Early in the Mexican war, a premium was awarded in Philadelphia for a very clever conundrum, alluding to a certain “Bold Dragoon” at Palo Alto. “In what manner did Captain May cheat the Mexicans?” “He charged them with a troop of horse which they never got?”

Our confectioners, in making up the bon bons called “secrets,” instead of enfolding with the sugar-plumb a printed slip containing a contemptible distich, would do well to have good conundrums printed, (with the answer,) and enclosed in the ornamented papers. They would certainly be more popular than the old-fashioned mottoes—such, for instance, as

“My heart, like a candle of four to the pound,

Consumes all the day, and no comfort is found.”

Yet the above is one of the least bad. Most of these mottoes are so flat as to be not even ridiculous.

At a dancing party, the ladies of the house decline joining in it, out of politeness to their guests, till towards the latter part of the evening, when the company begins to thin off, and the dancers are fatigued.

We admire a charming girl, who, in her own house, being asked to dance by an agreeable man, has the self-denial to say to him—“Being at home, and desirous that my friends shall share as much as possible in the enjoyments of the evening, I would rather refrain from dancing myself. Let me present you to Miss Lindley, or to Miss Darwood; you will find either of these young ladies a delightful partner.”

These amiable refusals we have heard from our amiable and unselfish young friends, and such, we hope, are heard often in what is truly “the best society.”

Ladies who are strangers in the place, are, by courtesy, entitled to particular attention from those who know them.

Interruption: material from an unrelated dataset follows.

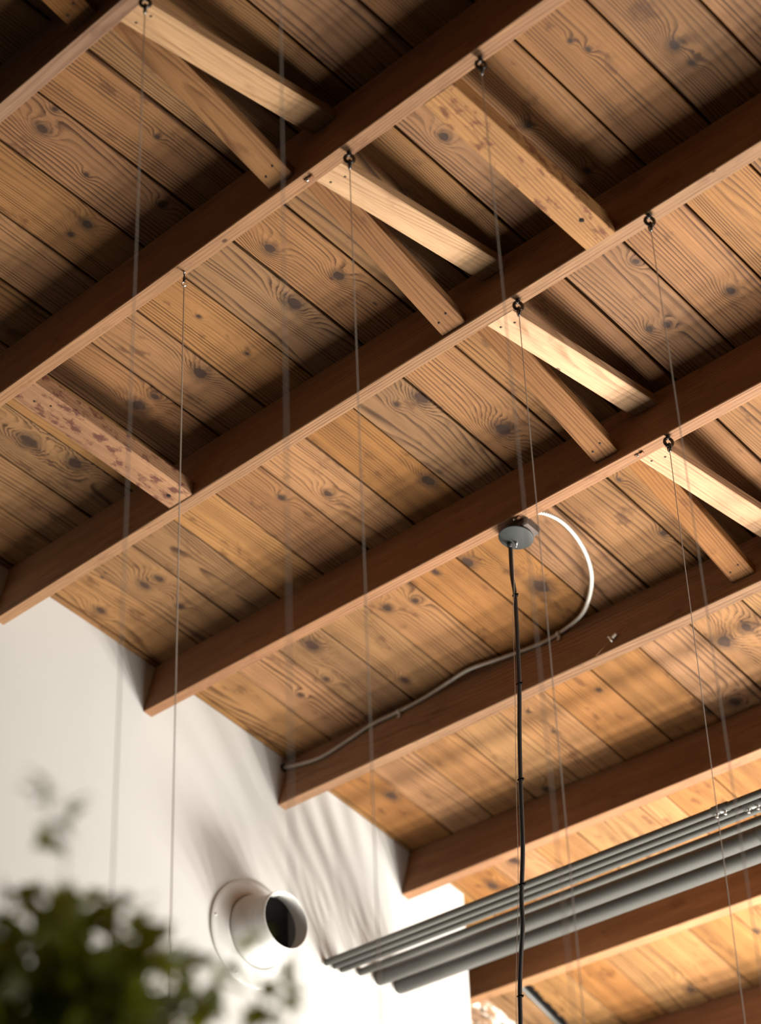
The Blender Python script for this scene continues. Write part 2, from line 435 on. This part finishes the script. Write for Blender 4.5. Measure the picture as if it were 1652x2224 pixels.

We have sometimes seen, at a private ball, the least attractive woman dancing every set, (though acquitting herself very ill,) while handsome and agreeable ladies were sitting still. The mystery was solved on finding that the lady of the house carried her ultra benevolence so very far, as to make a business of procuring partners all the time for this unlovely and unprepossessing female, lest she should feel neglected. Now a certain portion of this officiousness is highly praiseworthy, but too much of it is a great annoyance to the victimized gentlemen—especially to those who, as a backwoodsman would say, are certainly “some pumpkins.”